The verb mul means "to remove the foreskin." Many ancient cultures practiced circumcision, probably as a puberty ritual. But God took this existing practice and transformed it. To us, it might seem a strange place on the body for a "sign of the covenant," but it's quite fitting. God's covenant with Abraham is centered on the zera ("seed"), which means both descendant and semen. So the Lord selected the very organ from which this seed passes from man to woman as the sign-bearing body part. The removal of the foreskin was an indelible, lifelong sign that God would give seed to Abraham and Israel, children of the covenant.
When Jesus, the messianic seed, finally arrived, he himself was circumcised (Luke 2:21).
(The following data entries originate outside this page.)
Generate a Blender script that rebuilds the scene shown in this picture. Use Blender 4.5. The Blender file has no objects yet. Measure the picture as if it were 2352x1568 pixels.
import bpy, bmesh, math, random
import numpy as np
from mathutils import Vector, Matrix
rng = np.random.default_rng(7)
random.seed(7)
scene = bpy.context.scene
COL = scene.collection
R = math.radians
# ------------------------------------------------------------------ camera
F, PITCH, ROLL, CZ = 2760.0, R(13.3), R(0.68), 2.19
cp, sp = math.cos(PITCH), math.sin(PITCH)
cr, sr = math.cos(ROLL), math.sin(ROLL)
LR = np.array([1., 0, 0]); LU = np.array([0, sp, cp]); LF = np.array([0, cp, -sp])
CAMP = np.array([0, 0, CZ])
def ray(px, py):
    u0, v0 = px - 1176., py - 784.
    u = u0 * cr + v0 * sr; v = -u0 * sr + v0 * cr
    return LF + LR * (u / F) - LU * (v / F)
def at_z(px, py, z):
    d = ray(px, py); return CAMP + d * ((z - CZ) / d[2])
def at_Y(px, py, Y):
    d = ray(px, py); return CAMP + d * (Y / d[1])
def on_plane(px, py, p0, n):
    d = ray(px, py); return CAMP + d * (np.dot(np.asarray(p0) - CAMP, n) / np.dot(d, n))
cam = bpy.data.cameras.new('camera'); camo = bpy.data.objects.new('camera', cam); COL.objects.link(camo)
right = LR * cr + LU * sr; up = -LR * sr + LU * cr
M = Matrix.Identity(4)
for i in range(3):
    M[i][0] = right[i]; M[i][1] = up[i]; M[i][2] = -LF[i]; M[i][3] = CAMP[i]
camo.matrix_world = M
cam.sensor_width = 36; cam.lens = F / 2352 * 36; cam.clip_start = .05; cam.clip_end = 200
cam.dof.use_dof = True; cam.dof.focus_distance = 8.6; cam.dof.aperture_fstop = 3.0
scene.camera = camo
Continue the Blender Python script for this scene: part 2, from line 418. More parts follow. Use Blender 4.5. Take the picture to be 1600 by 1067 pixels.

The lawgiver kept his own law. In him, we too are circumcised (male and female), but "with a circumcision made without hands, by putting off the flesh, by the circumcision of Christ" (Col. 2:11). How? Paul goes on: "having been buried with [Christ] in baptism" (v. 12). We, "dead in [our] trespasses and the uncircumcision of [our] flesh, God made alive together with [Christ]" (v. 13). Our baptism into Christ is the indelible, lifelong gift by which we belong to him.
O Lord, circumcise our hearts
and minds to hear your Word and to receive your life in Christ.